Como sempre digo a quem faz o favor de me escutar, nada como um destinozinho cultural, ao fim do dia, para nos redimir das agruras e cinzentismo de dias medíocres. Então, em período eleitoral, estamos conversados!
Assim foi ontem, dia 22 de Setembro, celebrando o equinócio, rumando ao Museu Nacional de Arqueologia, em Belém, Lisboa, para assistir ao lançamento de mais um livro de cordel da Apenas Livros, desta feita da autoria do professor José d’Encarnação, e que dá pelo sugestivo título de Paisagens da Antiguidade.

Da ilustre mesa – que ainda há gente ilustre! – composta por José Cardim Ribeiro (apresentador da obra), Luís Raposo (anfitrião, director do Museu), José d’Encarnação (autor) e Fernanda Frazão (editora), ressaltaram desassombradas palavras sobre a necessidade de travar uma luta continuada e cada vez mais premente contra a despudorada e agressiva incultura que grassa nos dias de hoje.Sábias palavras proferidas por sábias pessoas dão-nos, de súbito, essa sensação reconfortante de que nem tudo é o deserto de ideias que enche espaços televisivos de parvoeiras balofas.

Tomei conhecimento da luta que vem sendo travada para manter o Museu de Arqueologia naquele espaço nobre, espaço que ficou a dever-se ao empenho de José Leite de Vasconcelos, em honra de quem, aliás, foi lançado, em simultâneo, o volume 26 (série IV) de O Arqueólogo Português, riquíssima publicação que comemora, exactamente o 150º Aniversário daquela notabilíssima figura da cultura de Portugal, dos séculos XIX e XX.
Fiquei, em simultâneo, a saber de outra faceta da coragem necessária para arrostar com os desvarios economicistas que nos esmagam o saber e, afinal, a identidade, enquanto povo. E senti orgulho por esses corajosos.

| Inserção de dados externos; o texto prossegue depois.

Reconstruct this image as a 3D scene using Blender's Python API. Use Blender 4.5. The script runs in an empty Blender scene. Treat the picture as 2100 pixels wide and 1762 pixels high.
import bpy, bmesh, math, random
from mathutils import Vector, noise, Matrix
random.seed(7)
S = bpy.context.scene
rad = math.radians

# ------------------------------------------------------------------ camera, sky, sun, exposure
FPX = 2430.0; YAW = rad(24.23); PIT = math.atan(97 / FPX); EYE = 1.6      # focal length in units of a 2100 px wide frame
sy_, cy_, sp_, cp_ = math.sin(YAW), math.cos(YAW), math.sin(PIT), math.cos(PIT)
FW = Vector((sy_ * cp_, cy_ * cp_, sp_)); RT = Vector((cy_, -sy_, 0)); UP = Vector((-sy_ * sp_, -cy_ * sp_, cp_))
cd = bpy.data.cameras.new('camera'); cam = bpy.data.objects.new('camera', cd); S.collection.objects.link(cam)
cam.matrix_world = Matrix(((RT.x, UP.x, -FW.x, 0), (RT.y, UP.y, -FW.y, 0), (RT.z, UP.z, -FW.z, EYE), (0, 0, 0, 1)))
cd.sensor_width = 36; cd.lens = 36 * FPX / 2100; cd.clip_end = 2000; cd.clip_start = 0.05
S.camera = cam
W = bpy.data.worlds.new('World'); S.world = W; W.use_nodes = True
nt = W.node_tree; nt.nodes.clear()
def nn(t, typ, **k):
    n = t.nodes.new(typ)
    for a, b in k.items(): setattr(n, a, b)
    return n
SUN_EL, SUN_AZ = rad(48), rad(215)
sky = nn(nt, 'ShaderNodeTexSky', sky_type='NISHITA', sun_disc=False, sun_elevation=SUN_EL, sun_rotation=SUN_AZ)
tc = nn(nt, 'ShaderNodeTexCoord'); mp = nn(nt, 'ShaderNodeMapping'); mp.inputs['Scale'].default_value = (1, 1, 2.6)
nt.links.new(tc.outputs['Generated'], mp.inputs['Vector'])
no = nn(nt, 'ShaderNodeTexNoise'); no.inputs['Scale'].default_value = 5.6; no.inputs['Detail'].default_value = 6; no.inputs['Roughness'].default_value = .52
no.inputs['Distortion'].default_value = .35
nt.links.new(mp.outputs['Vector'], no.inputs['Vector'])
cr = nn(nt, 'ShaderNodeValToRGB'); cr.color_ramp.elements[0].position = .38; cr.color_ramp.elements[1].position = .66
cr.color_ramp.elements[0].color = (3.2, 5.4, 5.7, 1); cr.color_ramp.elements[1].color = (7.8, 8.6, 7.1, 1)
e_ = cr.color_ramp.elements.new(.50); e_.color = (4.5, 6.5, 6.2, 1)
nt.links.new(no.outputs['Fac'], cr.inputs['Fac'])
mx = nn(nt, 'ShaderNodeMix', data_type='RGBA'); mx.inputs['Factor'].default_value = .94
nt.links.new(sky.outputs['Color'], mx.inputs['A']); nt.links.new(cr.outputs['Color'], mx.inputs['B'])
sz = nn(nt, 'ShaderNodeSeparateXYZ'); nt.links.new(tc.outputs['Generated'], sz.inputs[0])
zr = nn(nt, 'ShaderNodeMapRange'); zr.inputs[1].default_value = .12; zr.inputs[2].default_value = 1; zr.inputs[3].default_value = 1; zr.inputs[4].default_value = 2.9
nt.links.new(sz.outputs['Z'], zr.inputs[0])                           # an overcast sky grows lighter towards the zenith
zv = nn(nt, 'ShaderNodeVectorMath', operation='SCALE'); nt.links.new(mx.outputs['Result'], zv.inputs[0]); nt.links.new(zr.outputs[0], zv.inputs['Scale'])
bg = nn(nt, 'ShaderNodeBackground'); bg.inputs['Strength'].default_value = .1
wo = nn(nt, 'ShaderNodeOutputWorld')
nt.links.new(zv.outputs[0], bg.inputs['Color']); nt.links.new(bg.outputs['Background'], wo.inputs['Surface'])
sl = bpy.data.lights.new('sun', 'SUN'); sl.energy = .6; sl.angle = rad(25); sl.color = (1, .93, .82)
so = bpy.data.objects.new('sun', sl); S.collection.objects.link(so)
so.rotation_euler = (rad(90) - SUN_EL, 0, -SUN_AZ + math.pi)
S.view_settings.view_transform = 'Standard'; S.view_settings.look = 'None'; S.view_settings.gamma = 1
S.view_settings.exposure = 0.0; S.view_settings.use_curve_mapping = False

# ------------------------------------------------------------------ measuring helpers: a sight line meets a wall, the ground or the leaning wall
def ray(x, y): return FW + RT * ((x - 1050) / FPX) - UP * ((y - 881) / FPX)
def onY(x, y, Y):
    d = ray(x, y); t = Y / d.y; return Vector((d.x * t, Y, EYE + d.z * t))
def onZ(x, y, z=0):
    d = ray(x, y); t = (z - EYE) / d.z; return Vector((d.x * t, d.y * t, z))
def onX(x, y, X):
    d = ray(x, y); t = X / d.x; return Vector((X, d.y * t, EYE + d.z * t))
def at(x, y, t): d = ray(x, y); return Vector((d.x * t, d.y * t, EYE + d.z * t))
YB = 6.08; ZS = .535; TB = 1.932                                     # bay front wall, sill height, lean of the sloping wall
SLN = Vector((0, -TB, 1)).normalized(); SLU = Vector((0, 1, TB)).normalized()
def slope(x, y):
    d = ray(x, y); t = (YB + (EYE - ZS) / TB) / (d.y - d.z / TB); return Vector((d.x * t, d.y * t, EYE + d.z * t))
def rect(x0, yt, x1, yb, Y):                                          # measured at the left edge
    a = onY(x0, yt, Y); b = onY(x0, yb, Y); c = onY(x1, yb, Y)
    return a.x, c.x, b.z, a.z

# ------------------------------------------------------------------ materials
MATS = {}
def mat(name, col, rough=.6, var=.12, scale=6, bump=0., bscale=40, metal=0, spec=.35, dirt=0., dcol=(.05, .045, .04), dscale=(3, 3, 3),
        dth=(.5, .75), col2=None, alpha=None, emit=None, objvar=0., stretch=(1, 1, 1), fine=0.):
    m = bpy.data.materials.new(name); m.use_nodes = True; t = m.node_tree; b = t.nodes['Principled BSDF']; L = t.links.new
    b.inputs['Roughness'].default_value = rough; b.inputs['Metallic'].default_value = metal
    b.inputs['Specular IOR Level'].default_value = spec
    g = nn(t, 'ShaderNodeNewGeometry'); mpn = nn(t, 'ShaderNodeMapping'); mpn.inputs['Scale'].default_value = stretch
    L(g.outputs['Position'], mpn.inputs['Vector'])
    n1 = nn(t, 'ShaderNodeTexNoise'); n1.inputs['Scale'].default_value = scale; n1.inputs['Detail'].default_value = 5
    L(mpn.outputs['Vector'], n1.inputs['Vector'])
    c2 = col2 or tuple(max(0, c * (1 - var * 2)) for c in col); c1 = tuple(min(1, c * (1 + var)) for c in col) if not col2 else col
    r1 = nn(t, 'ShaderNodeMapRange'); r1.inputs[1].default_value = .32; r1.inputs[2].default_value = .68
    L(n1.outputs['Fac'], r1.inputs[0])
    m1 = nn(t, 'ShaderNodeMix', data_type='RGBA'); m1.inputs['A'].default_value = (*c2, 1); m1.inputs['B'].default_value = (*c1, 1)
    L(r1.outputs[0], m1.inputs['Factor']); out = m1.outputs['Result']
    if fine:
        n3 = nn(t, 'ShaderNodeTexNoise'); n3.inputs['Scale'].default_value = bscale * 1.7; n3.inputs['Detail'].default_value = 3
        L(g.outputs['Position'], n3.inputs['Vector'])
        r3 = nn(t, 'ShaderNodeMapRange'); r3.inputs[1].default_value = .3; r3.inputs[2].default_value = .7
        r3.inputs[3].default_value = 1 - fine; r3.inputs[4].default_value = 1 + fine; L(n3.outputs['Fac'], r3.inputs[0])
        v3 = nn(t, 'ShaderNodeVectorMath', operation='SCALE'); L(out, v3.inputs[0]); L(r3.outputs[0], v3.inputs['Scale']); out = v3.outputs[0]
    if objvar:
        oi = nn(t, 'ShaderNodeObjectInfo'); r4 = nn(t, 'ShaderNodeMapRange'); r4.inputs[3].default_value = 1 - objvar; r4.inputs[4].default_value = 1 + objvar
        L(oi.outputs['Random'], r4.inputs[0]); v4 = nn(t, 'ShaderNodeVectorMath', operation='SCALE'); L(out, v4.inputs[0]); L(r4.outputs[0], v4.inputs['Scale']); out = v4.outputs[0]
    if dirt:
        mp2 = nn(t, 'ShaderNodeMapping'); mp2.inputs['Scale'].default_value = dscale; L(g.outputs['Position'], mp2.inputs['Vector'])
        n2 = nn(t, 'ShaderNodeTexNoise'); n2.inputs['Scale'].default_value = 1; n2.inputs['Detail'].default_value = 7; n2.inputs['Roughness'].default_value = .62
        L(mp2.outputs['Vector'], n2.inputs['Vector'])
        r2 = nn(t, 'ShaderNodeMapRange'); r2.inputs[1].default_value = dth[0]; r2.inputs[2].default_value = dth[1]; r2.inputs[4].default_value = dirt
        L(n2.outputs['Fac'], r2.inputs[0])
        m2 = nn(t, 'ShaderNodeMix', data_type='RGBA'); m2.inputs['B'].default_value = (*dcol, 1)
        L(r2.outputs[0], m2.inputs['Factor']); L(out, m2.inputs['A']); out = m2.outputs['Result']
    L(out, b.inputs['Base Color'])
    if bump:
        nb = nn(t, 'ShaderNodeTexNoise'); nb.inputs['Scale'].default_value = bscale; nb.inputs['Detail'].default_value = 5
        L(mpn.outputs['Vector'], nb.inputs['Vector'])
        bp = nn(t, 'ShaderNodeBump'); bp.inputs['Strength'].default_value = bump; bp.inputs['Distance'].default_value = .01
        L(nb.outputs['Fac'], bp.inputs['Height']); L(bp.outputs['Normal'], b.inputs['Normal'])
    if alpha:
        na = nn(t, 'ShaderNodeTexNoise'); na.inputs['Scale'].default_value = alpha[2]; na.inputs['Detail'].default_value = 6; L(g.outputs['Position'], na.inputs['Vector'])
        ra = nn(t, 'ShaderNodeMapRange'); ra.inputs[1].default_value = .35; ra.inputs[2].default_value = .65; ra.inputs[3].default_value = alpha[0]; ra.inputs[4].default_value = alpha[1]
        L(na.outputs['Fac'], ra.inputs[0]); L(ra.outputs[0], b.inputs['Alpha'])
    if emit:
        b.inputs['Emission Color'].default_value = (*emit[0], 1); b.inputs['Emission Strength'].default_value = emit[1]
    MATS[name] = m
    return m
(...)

Das Paisagens da Antiguidade, escritas com a mestria também literária de José d’Encarnação, deixo-vos com esta lucerna iluminante:

Havia sombras bailando nas paredes, que bruxuleante era a chama. Espalhava-se pela estância um cheiro forte a azeite ardendo.

Discutia-se, quiçá, à boca da noite, a vindima por fazer, a fruta que medrava nos pomares, o granizo que tudo deitara a perder, a alegria do filho para vir…

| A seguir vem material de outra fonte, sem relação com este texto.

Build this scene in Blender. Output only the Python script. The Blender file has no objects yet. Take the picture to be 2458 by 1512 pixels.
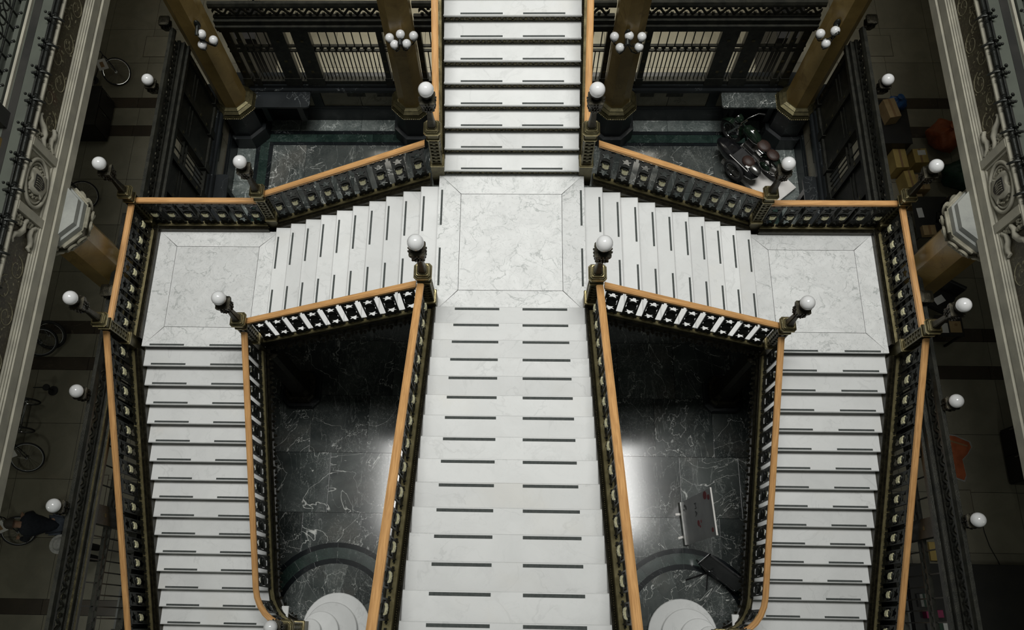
import bpy, bmesh, math, random
from mathutils import Vector, Matrix
random.seed(11)
S = bpy.context.scene
COL = S.collection
PI = math.pi

# ------------------------------------------------------------------ camera
CAMP = Vector((0.0773, -3.3114, 16.7069))
PITCH, YAW, ROLL, FPX = 0.3566, 0.0861, -0.0724, 2034.84
PPX, PPY, IW, IH = 1175.98, 745.94, 2458.0, 1512.0
def cam_axes():
    cp, sp = math.cos(PITCH), math.sin(PITCH)
    Rz = Matrix.Rotation(YAW, 3, 'Z')
    r, f, u = Rz @ Vector((1, 0, 0)), Rz @ Vector((0, sp, -cp)), Rz @ Vector((0, cp, sp))
    c, s = math.cos(ROLL), math.sin(ROLL)
    return c * r + s * u, -s * r + c * u, f
cr, cu, cf = cam_axes()
cam_data = bpy.data.cameras.new('camera')
cam = bpy.data.objects.new('camera', cam_data); COL.objects.link(cam)
cam.matrix_world = Matrix(((cr.x, cu.x, -cf.x, CAMP.x), (cr.y, cu.y, -cf.y, CAMP.y), (cr.z, cu.z, -cf.z, CAMP.z), (0, 0, 0, 1)))
cam_data.sensor_fit = 'HORIZONTAL'; cam_data.sensor_width = 36.0
cam_data.lens = FPX * 36.0 / IW
cam_data.shift_x = (IW / 2 - PPX) / IW
cam_data.shift_y = (PPY - IH / 2) / IW
cam_data.clip_end = 200
S.camera = cam

# ------------------------------------------------------------------ light
S.view_settings.view_transform = 'Standard'
S.view_settings.look = 'None'
S.view_settings.gamma = 1
S.view_settings.use_curve_mapping = False
S.view_settings.exposure = 0.0
world = bpy.data.worlds.new('atrium_ambient'); S.world = world
world.use_nodes = True
world.node_tree.nodes['Background'].inputs['Color'].default_value = (0.94, 1.0, 0.92, 1)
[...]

Noite mais adiantada – o luar nem ousaria intrometer-se!… – seria discreta a lucerna que ensinara posições e acariciava, quente, a ternura dos amantes…

Assim.

Ontem como hoje. Ontem e hoje.

No fundo, vislumbrar o ser humano por trás de cada vestígio dele encontrado. Prescrutar-lhe a alma, através desses indícios. E esperar a chegada do amanhã mais iluminado. Que belíssimo fim de dia!